**STATED GOAL:** Each entry below should be echoed exactly, with pictures omitted.

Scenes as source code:
[START]
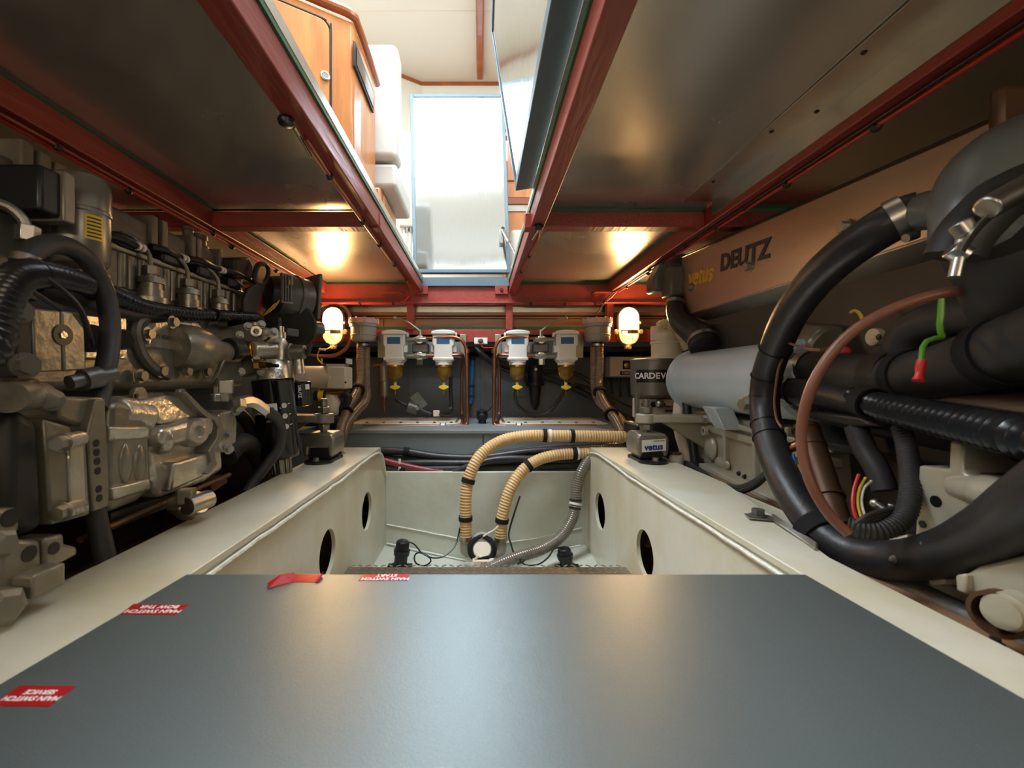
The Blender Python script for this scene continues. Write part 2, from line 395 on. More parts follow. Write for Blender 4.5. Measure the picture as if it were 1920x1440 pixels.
p = [Hh(504, 1103, Z0+.002), Hh(550, 1092, Z0+.001), Hh(552, 1074, Z0+.008), Hh(525, 1078, Z0+.009), Hh(501, 1094, Z0+.003)]
B().poly(p+[q+V(0, 0, .0008) for q in p]+[sum(p, Vector())/5+V(0, 0, .007)], [(4, 3, 2, 1, 0), (5, 6, 10), (6, 7, 10), (7, 8, 10), (8, 9, 10), (9, 5, 10), (0, 1, 6, 5), (1, 2, 7, 6), (2, 3, 8, 7), (3, 4, 9, 8), (4, 0, 5, 9)]).build('folded_flap', 'redlab', t, ang=5)
B().prism([Hh(590, 1092, Z0+.001), Hh(597, 1092, Z0+.001), Hh(607, 1072, Z0+.006), Hh(603, 1078, Z0+.002)], (0, 0, .0006)).build('curled_corner', 'redlab', t)
# ------------------------------------------------------------------ deck beams (one welded frame)
fr = thing('beam_grid', 'brick red welded steel beams carrying the deck panels overhead', 'beam', (0, 1.5, ZB))
XB = {'ol': (-1.005, -.955), 'il': (-.411, -.359), 'ir': (.181, .229), 'or': (.80, .85)}
for k, (x0, x1) in XB.items():
    B().box((x0, -.9, ZB), (x1, 2.72, ZP-.008)).build('longitudinal_beam', 'red', fr, .003)
for x0, x1 in ((-1.6, -1.005), (-.955, -.411), (.229, .80), (.85, 1.6)):
    B().box((x0, 1.555, ZB), (x1, 1.61, ZP-.016)).build('cross_beam', 'red', fr, .003)
    B().box((x0, -.45, ZB), (x1, -.40, ZP-.016)).build('cross_beam', 'red', fr, .003)
B().box((-.359, .20, ZB), (.181, .25, ZP-.012)).build('cross_beam', 'red', fr, .003)
yb = 2.72
B().box((-1.6, yb, A(0, 568, yb).z), (1.6, yb+.05, ZP-.016)).box((-1.6, yb-.025, A(0, 570, yb).z), (1.6, yb+.05, A(0, 567, yb).z)).build('end_beam', 'red', fr, .003)
B().box((-1.6, yb+.02, A(0, 641, yb).z), (1.6, yb+.06, A(0, 617, yb).z)).build('lower_beam', 'red', fr, .003)
for px in (769, 955, 1145, 580):
    x = A(px, 0, yb).x
    B().box((x-.022, yb+.005, A(0, 618, yb).z), (x+.022, yb+.05, A(0, 569, yb).z)).build('post', 'red', fr, .003)
for px in (791, 940):
    c = A(px, 545, yb); B().box((c.x-.04, yb-.02, c.z-.026), (c.x+.04, yb, c.z+.03)).build('bracket', 'red', fr, .004)
    bolt(V(c.x, yb-.02, c.z), (0, -1, 0), .009, fr, 'dark')
for px in (706, 993):                                           # stub brackets where the hatch cross beam drops in
    c = A(px, 416, 1.585); B().box((c.x-.02, 1.555, ZB-.004), (c.x+.02, 1.605, ZP-.02)).build('bracket', 'red', fr, .003)
for sx, px in ((-1, 736), (1, 1130)):
    c = A(px, 548, yb); B().prism([V(c.x-.06, yb-.06, ZB-.002), V(c.x+.06, yb-.06, ZB-.002), V(c.x+.07, yb, ZB-.002), V(c.x-.07, yb, ZB-.002)], (0, 0, -.005)).build('gusset', 'red', fr)
# conduits clipped under the beams, one thing per run
def conduit(pts, r, name, m, label, clips):
    t = thing(name, label, 'conduit', pts[0])
    B().tube(pts, r, 8).build('tube', m, t)
    P = path(pts, .01)
    for f in clips:
        i = min(len(P)-2, int(f*len(P))); a = (P[i+1]-P[i]).normalized()
        B().lathe(P[i]-a*.006, a, [(0, r*1.9), (.012, r*1.9)], 10).ball(P[i]+V(0, 0, -.004), r*1.7, n=10).build('clip', 'dark', t)
    return t
zc = ZB-.006
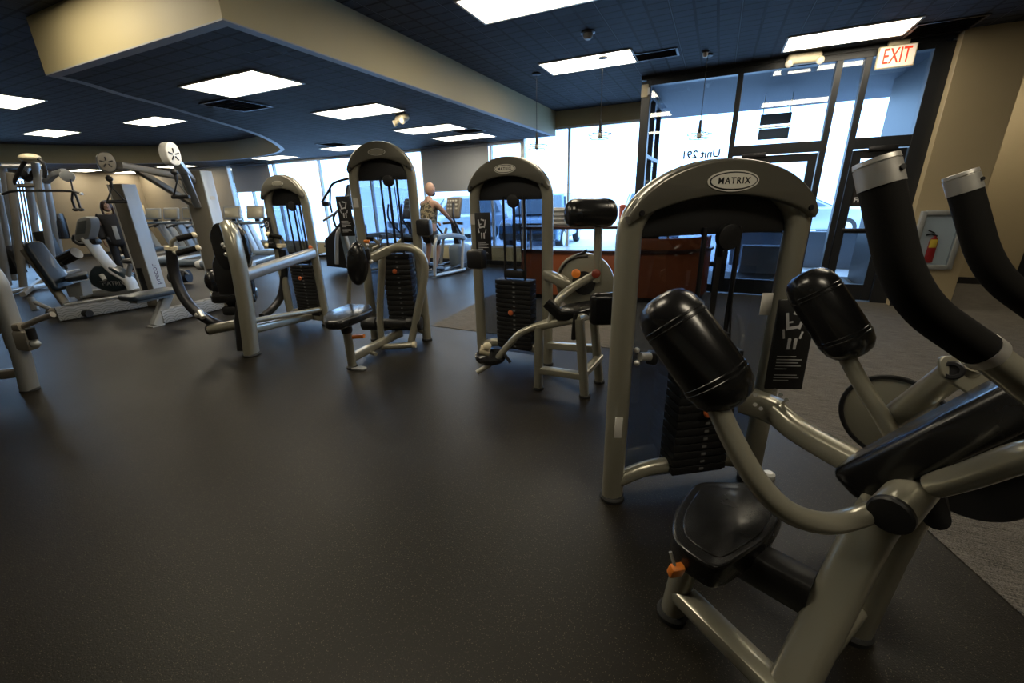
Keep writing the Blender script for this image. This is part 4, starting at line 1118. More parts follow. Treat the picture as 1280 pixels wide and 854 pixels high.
[END]
**OUTPUT OF THE TASK:**
The Blender Python script for this scene continues. Write part 2, from line 395 on. More parts follow. Write for Blender 4.5. Measure the picture as if it were 1920x1440 pixels.
p = [Hh(504, 1103, Z0+.002), Hh(550, 1092, Z0+.001), Hh(552, 1074, Z0+.008), Hh(525, 1078, Z0+.009), Hh(501, 1094, Z0+.003)]
B().poly(p+[q+V(0, 0, .0008) for q in p]+[sum(p, Vector())/5+V(0, 0, .007)], [(4, 3, 2, 1, 0), (5, 6, 10), (6, 7, 10), (7, 8, 10), (8, 9, 10), (9, 5, 10), (0, 1, 6, 5), (1, 2, 7, 6), (2, 3, 8, 7), (3, 4, 9, 8), (4, 0, 5, 9)]).build('folded_flap', 'redlab', t, ang=5)
B().prism([Hh(590, 1092, Z0+.001), Hh(597, 1092, Z0+.001), Hh(607, 1072, Z0+.006), Hh(603, 1078, Z0+.002)], (0, 0, .0006)).build('curled_corner', 'redlab', t)
# ------------------------------------------------------------------ deck beams (one welded frame)
fr = thing('beam_grid', 'brick red welded steel beams carrying the deck panels overhead', 'beam', (0, 1.5, ZB))
XB = {'ol': (-1.005, -.955), 'il': (-.411, -.359), 'ir': (.181, .229), 'or': (.80, .85)}
for k, (x0, x1) in XB.items():
    B().box((x0, -.9, ZB), (x1, 2.72, ZP-.008)).build('longitudinal_beam', 'red', fr, .003)
for x0, x1 in ((-1.6, -1.005), (-.955, -.411), (.229, .80), (.85, 1.6)):
    B().box((x0, 1.555, ZB), (x1, 1.61, ZP-.016)).build('cross_beam', 'red', fr, .003)
    B().box((x0, -.45, ZB), (x1, -.40, ZP-.016)).build('cross_beam', 'red', fr, .003)
B().box((-.359, .20, ZB), (.181, .25, ZP-.012)).build('cross_beam', 'red', fr, .003)
yb = 2.72
B().box((-1.6, yb, A(0, 568, yb).z), (1.6, yb+.05, ZP-.016)).box((-1.6, yb-.025, A(0, 570, yb).z), (1.6, yb+.05, A(0, 567, yb).z)).build('end_beam', 'red', fr, .003)
B().box((-1.6, yb+.02, A(0, 641, yb).z), (1.6, yb+.06, A(0, 617, yb).z)).build('lower_beam', 'red', fr, .003)
for px in (769, 955, 1145, 580):
    x = A(px, 0, yb).x
    B().box((x-.022, yb+.005, A(0, 618, yb).z), (x+.022, yb+.05, A(0, 569, yb).z)).build('post', 'red', fr, .003)
for px in (791, 940):
    c = A(px, 545, yb); B().box((c.x-.04, yb-.02, c.z-.026), (c.x+.04, yb, c.z+.03)).build('bracket', 'red', fr, .004)
    bolt(V(c.x, yb-.02, c.z), (0, -1, 0), .009, fr, 'dark')
for px in (706, 993):                                           # stub brackets where the hatch cross beam drops in
    c = A(px, 416, 1.585); B().box((c.x-.02, 1.555, ZB-.004), (c.x+.02, 1.605, ZP-.02)).build('bracket', 'red', fr, .003)
for sx, px in ((-1, 736), (1, 1130)):
    c = A(px, 548, yb); B().prism([V(c.x-.06, yb-.06, ZB-.002), V(c.x+.06, yb-.06, ZB-.002), V(c.x+.07, yb, ZB-.002), V(c.x-.07, yb, ZB-.002)], (0, 0, -.005)).build('gusset', 'red', fr)
# conduits clipped under the beams, one thing per run
def conduit(pts, r, name, m, label, clips):
    t = thing(name, label, 'conduit', pts[0])
    B().tube(pts, r, 8).build('tube', m, t)
    P = path(pts, .01)
    for f in clips:
        i = min(len(P)-2, int(f*len(P))); a = (P[i+1]-P[i]).normalized()
        B().lathe(P[i]-a*.006, a, [(0, r*1.9), (.012, r*1.9)], 10).ball(P[i]+V(0, 0, -.004), r*1.7, n=10).build('clip', 'dark', t)
    return t
zc = ZB-.006
Keep writing the Blender script for this image. This is part 4, starting at line 1118. More parts follow. Treat the picture as 1280 pixels wide and 854 pixels high.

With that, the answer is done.